HDP’nin, Diyarbakır Lice’de yaptığı grup toplantısının yasal olmadığını kaydeden Arınç, “Hiçbir siyasi parti grup toplantısını Meclis dışında yapamaz. Daha evvel Diyarbakır’da, Şırnak’ta yaptılar. Bunlar çay içme sohbetiydi. Lice’ye giderken yollarının kimler tarafından kesildiğini, nasıl hasretle kucaklaştıklarını, nasıl tahta sandalyelerin üzerinde dertleştiklerini gördük. Bu bir grup toplantısı olsaydı Anayasa’nın 83. Maddesi gereğince dokunulmazlıktan istifade ederlerdi. Bunun adı kendilerini tatmindir ve dokunulmazlık kapsamı içinde değildir.” dedi.

"MUSUL’DA YAŞANANLARA TÜRKİYE İZİN VERMEZ"

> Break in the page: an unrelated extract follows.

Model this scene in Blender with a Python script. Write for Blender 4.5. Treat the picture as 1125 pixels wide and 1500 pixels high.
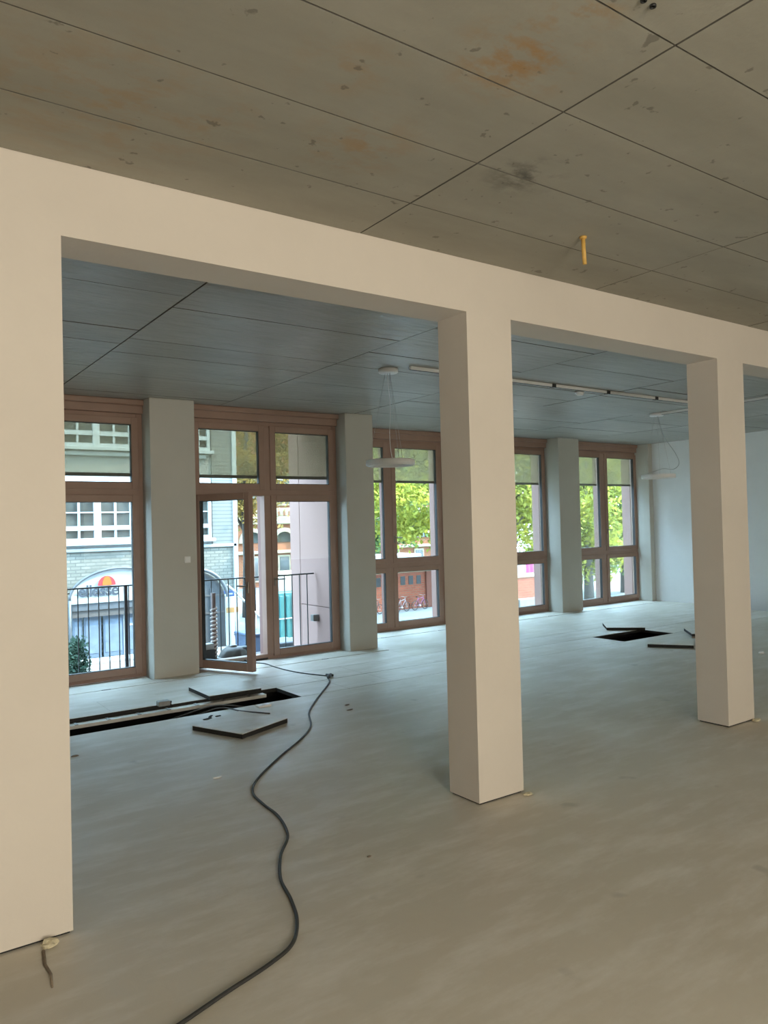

Terör örgütü IŞİD tarafından Musul’un ablukaya alınması ve Irak’ta yaşanan son durumu değerlendiren Başbakan Yardımcısı Arınç, sözlerine şöyle devam etti: “Musul’da yaşanan olaylar kaygı vericidir. Takip ediyoruz. Dışişleri ve Başbakanlığımız takip ediyor. Suriye’de 4. yılına giren kriz içerisinde Esed yerini sağlamlaştırmak için bir takım örgütlere izin verdi. Bunların bir kısmı Esed rejimini destekleyenlerdir, bir kısmı da yasa dışı örgütlerdir. Bir kısmı El Kaide bağlantılıdır, bir kısmı da radikal gruplardır. Bunlardan biri IŞİD denilen ve Süleyman Şah türbesini abluka almaya çalışan bir örgüttür. Acıyla görüyoruz ki Musul’u ele geçirmek üzeredir. Irak’ın silahlı güçleri Musul’u terk etmişlerdir. Maliki olağanüstü hal ilan etmiştir ama çareyi başka yerde görmüştür. Ambar’a müdahale ederken Musul’u korumasız bırakmak acıyı beraberinde getirmiştir. Burada hem Türkmenlerin hem de o bölgede yaşayan inancı, mezhebi, etnik mensubiyeti ne olursa olsun o insanların radikal bir örgütün denetimine geçmesine ve yasa dışı örgütlenmelere Türkiye bir şekilde müsaade etmeyecektir.”